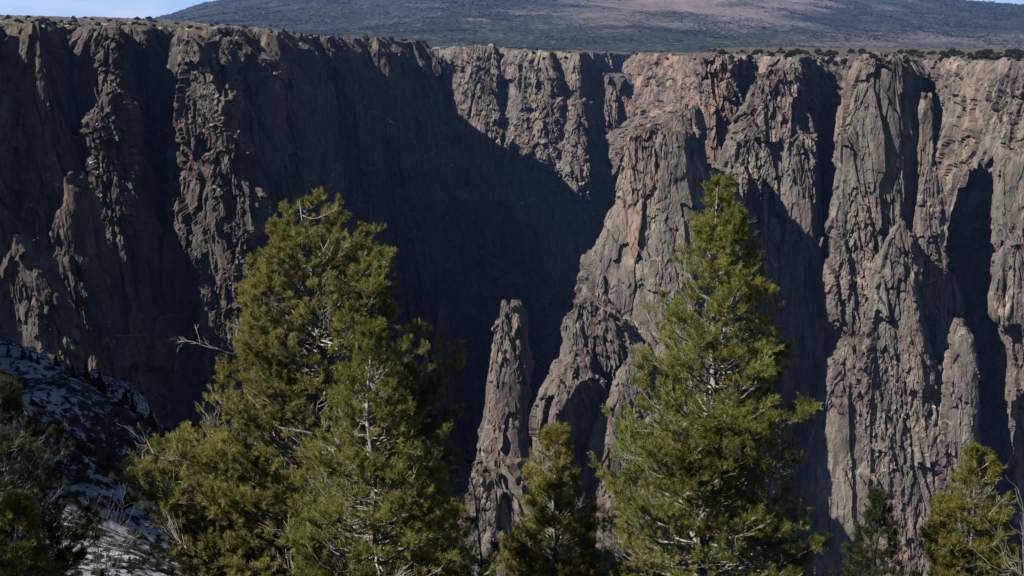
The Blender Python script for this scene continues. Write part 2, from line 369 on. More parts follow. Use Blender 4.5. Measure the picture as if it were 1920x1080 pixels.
# great tower, built of three columns
B(945, [(108, 1630, 1690), (122, 1608, 1697), (170, 1596, 1702), (250, 1580, 1704), (370, 1574, 1704), (470, 1564, 1706), (605, 1556, 1720), (700, 1550, 1745), (800, 1522, 1764), (900, 1494, 1772), (1000, 1476, 1790), (1100, 1460, 1805)], 37, thick=.9, yaw=-18, power=3.6, amp=.75, back=3.6)
B(925, [(255, 1576, 1592), (285, 1571, 1606), (420, 1568, 1640), (500, 1552, 1660), (560, 1538, 1670), (604, 1545, 1672), (640, 1570, 1675), (900, 1560, 1680)], 38, thick=.9, yaw=-16, power=3.4, amp=.6)
B(905, [(640, 1580, 1600), (700, 1548, 1650), (800, 1516, 1680), (900, 1484, 1700), (1000, 1476, 1720), (1120, 1470, 1720)], 39, thick=.9, yaw=-14, power=3.2, amp=.6)
B(885, [(424, 1684, 1700), (446, 1668, 1712), (520, 1642, 1722), (620, 1624, 1740), (700, 1608, 1756), (800, 1596, 1764), (950, 1584, 1772), (1100, 1570, 1785)], 41, thick=.8, yaw=-18, power=3.2, amp=.65)
# right edge buttresses
B(1060, [(130, 1870, 1960), (200, 1846, 2010), (330, 1846, 2050), (600, 1850, 2050)], 43, thick=.6, yaw=-14, power=3.4, amp=.8)
B(925, [(292, 1892, 1980), (310, 1872, 2010), (400, 1864, 2050), (470, 1866, 2060), (560, 1862, 2080), (630, 1876, 2090), (800, 1886, 2150), (1100, 1900, 2200)], 42, thick=.5, yaw=-16, power=4, amp=.7)
B(890, [(455, 1890, 1960), (480, 1862, 1980), (560, 1846, 1990), (600, 1850, 1995), (622, 1880, 2000), (680, 1900, 2010), (900, 1912, 2060), (1100, 1920, 2100)], 44, thick=.5, yaw=-12, power=3, amp=.7)
B(930, [(498, 1752, 1768), (520, 1742, 1796), (560, 1740, 1812), (640, 1736, 1816), (900, 1730, 1830)], 45, thick=1.0, yaw=-12, amp=.6)
# slopes below the far end of the canyon
B(2320, [(140, 1110, 1180), (200, 1100, 1230), (300, 1120, 1290), (420, 1135, 1330), (600, 1120, 1380)], 46, mat=M_ROCK_FAR, thick=.9, yaw=-20, power=2.6, amp=1.2, ds=2)
# central tower: peak, long ridge falling to the left, dark ridge, apron
B(905, [(204, 1284, 1306), (216, 1262, 1312), (240, 1252, 1316), (330, 1240, 1326), (600, 1226, 1372), (1000, 1180, 1420)], 47, thick=.9, yaw=-16, power=3.2, amp=.6, back=1.8)
B(890, [(246, 1186, 1296), (256, 1176, 1304), (330, 1164, 1312), (380, 1146, 1320), (430, 1122, 1330), (490, 1098, 1335), (570, 1074, 1345), (604, 1050, 1350), (660, 1042, 1360), (720, 1018, 1370), (800, 1002, 1380), (1000, 990, 1400), (1120, 980, 1420)], 48, thick=.55, yaw=-20, power=5, amp=.55, lean=.05)
B(915, [(318, 1316, 1340), (340, 1306, 1366), (400, 1300, 1384), (600, 1290, 1420), (1100, 1260, 1490)], 49, thick=.8, yaw=-10, power=3, amp=.8)
B(850, [(560, 1090, 1130), (600, 1062, 1180), (660, 1052, 1240), (720, 1030, 1290), (800, 1012, 1330), (1120, 990, 1400)], 50, thick=.7, yaw=-20, power=3.6, amp=.6)
B(825, [(652, 1080, 1108), (680, 1046, 1132), (720, 1012, 1142), (780, 997, 1140), (850, 994, 1135), (950, 985, 1130), (1100, 960, 1130)], 53, thick=1.1, yaw=-12, amp=.8)
B(785, [(655, 1190, 1210), (700, 1160, 1240), (780, 1124, 1270), (860, 1105, 1280), (1000, 1090, 1290), (1120, 1080, 1300)], 59, thick=.8, yaw=-18, amp=.6, power=3)
B(700, [(880, 900, 960), (930, 880, 1000), (1000, 860, 1020), (1120, 840, 1060)], 60, thick=1, yaw=-18, amp=.8)
# buttresses in the great shaded wall
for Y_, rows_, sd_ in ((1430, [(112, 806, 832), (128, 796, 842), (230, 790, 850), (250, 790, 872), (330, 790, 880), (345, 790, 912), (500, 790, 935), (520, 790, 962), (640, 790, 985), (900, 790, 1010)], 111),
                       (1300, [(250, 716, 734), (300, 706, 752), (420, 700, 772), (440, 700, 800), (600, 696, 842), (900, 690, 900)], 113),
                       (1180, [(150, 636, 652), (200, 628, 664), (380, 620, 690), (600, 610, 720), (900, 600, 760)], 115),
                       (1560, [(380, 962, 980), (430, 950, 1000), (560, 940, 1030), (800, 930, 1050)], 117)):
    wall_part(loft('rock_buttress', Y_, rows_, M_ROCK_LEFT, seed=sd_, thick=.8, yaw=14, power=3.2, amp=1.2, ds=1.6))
# towers added behind the corner to give the cast shadow a stepped edge
for Y_, rows_, sd_ in ((1575, [(88, 772, 784), (110, 762, 800), (300, 750, 815), (700, 740, 830)], 119), (1640, [(118, 752, 768), (150, 742, 790), (400, 730, 812), (700, 730, 820)], 121), (1520, [(150, 815, 826), (190, 806, 846), (400, 800, 868), (700, 790, 900)], 123)):
    wall_part(loft('rock_buttress', Y_, rows_, M_ROCK_LEFT, seed=sd_, thick=.9, yaw=8, power=3.0, amp=1.2, ds=1.8))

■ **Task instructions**
Write out each line again precisely as it appears, skipping every picture.

■ **Final result**
The Blender Python script for this scene continues. Write part 2, from line 369 on. More parts follow. Use Blender 4.5. Measure the picture as if it were 1920x1080 pixels.
# great tower, built of three columns
B(945, [(108, 1630, 1690), (122, 1608, 1697), (170, 1596, 1702), (250, 1580, 1704), (370, 1574, 1704), (470, 1564, 1706), (605, 1556, 1720), (700, 1550, 1745), (800, 1522, 1764), (900, 1494, 1772), (1000, 1476, 1790), (1100, 1460, 1805)], 37, thick=.9, yaw=-18, power=3.6, amp=.75, back=3.6)
B(925, [(255, 1576, 1592), (285, 1571, 1606), (420, 1568, 1640), (500, 1552, 1660), (560, 1538, 1670), (604, 1545, 1672), (640, 1570, 1675), (900, 1560, 1680)], 38, thick=.9, yaw=-16, power=3.4, amp=.6)
B(905, [(640, 1580, 1600), (700, 1548, 1650), (800, 1516, 1680), (900, 1484, 1700), (1000, 1476, 1720), (1120, 1470, 1720)], 39, thick=.9, yaw=-14, power=3.2, amp=.6)
B(885, [(424, 1684, 1700), (446, 1668, 1712), (520, 1642, 1722), (620, 1624, 1740), (700, 1608, 1756), (800, 1596, 1764), (950, 1584, 1772), (1100, 1570, 1785)], 41, thick=.8, yaw=-18, power=3.2, amp=.65)
# right edge buttresses
B(1060, [(130, 1870, 1960), (200, 1846, 2010), (330, 1846, 2050), (600, 1850, 2050)], 43, thick=.6, yaw=-14, power=3.4, amp=.8)
B(925, [(292, 1892, 1980), (310, 1872, 2010), (400, 1864, 2050), (470, 1866, 2060), (560, 1862, 2080), (630, 1876, 2090), (800, 1886, 2150), (1100, 1900, 2200)], 42, thick=.5, yaw=-16, power=4, amp=.7)
B(890, [(455, 1890, 1960), (480, 1862, 1980), (560, 1846, 1990), (600, 1850, 1995), (622, 1880, 2000), (680, 1900, 2010), (900, 1912, 2060), (1100, 1920, 2100)], 44, thick=.5, yaw=-12, power=3, amp=.7)
B(930, [(498, 1752, 1768), (520, 1742, 1796), (560, 1740, 1812), (640, 1736, 1816), (900, 1730, 1830)], 45, thick=1.0, yaw=-12, amp=.6)
# slopes below the far end of the canyon
B(2320, [(140, 1110, 1180), (200, 1100, 1230), (300, 1120, 1290), (420, 1135, 1330), (600, 1120, 1380)], 46, mat=M_ROCK_FAR, thick=.9, yaw=-20, power=2.6, amp=1.2, ds=2)
# central tower: peak, long ridge falling to the left, dark ridge, apron
B(905, [(204, 1284, 1306), (216, 1262, 1312), (240, 1252, 1316), (330, 1240, 1326), (600, 1226, 1372), (1000, 1180, 1420)], 47, thick=.9, yaw=-16, power=3.2, amp=.6, back=1.8)
B(890, [(246, 1186, 1296), (256, 1176, 1304), (330, 1164, 1312), (380, 1146, 1320), (430, 1122, 1330), (490, 1098, 1335), (570, 1074, 1345), (604, 1050, 1350), (660, 1042, 1360), (720, 1018, 1370), (800, 1002, 1380), (1000, 990, 1400), (1120, 980, 1420)], 48, thick=.55, yaw=-20, power=5, amp=.55, lean=.05)
B(915, [(318, 1316, 1340), (340, 1306, 1366), (400, 1300, 1384), (600, 1290, 1420), (1100, 1260, 1490)], 49, thick=.8, yaw=-10, power=3, amp=.8)
B(850, [(560, 1090, 1130), (600, 1062, 1180), (660, 1052, 1240), (720, 1030, 1290), (800, 1012, 1330), (1120, 990, 1400)], 50, thick=.7, yaw=-20, power=3.6, amp=.6)
B(825, [(652, 1080, 1108), (680, 1046, 1132), (720, 1012, 1142), (780, 997, 1140), (850, 994, 1135), (950, 985, 1130), (1100, 960, 1130)], 53, thick=1.1, yaw=-12, amp=.8)
B(785, [(655, 1190, 1210), (700, 1160, 1240), (780, 1124, 1270), (860, 1105, 1280), (1000, 1090, 1290), (1120, 1080, 1300)], 59, thick=.8, yaw=-18, amp=.6, power=3)
B(700, [(880, 900, 960), (930, 880, 1000), (1000, 860, 1020), (1120, 840, 1060)], 60, thick=1, yaw=-18, amp=.8)
# buttresses in the great shaded wall
for Y_, rows_, sd_ in ((1430, [(112, 806, 832), (128, 796, 842), (230, 790, 850), (250, 790, 872), (330, 790, 880), (345, 790, 912), (500, 790, 935), (520, 790, 962), (640, 790, 985), (900, 790, 1010)], 111),
                       (1300, [(250, 716, 734), (300, 706, 752), (420, 700, 772), (440, 700, 800), (600, 696, 842), (900, 690, 900)], 113),
                       (1180, [(150, 636, 652), (200, 628, 664), (380, 620, 690), (600, 610, 720), (900, 600, 760)], 115),
                       (1560, [(380, 962, 980), (430, 950, 1000), (560, 940, 1030), (800, 930, 1050)], 117)):
    wall_part(loft('rock_buttress', Y_, rows_, M_ROCK_LEFT, seed=sd_, thick=.8, yaw=14, power=3.2, amp=1.2, ds=1.6))
# towers added behind the corner to give the cast shadow a stepped edge
for Y_, rows_, sd_ in ((1575, [(88, 772, 784), (110, 762, 800), (300, 750, 815), (700, 740, 830)], 119), (1640, [(118, 752, 768), (150, 742, 790), (400, 730, 812), (700, 730, 820)], 121), (1520, [(150, 815, 826), (190, 806, 846), (400, 800, 868), (700, 790, 900)], 123)):
    wall_part(loft('rock_buttress', Y_, rows_, M_ROCK_LEFT, seed=sd_, thick=.9, yaw=8, power=3.0, amp=1.2, ds=1.8))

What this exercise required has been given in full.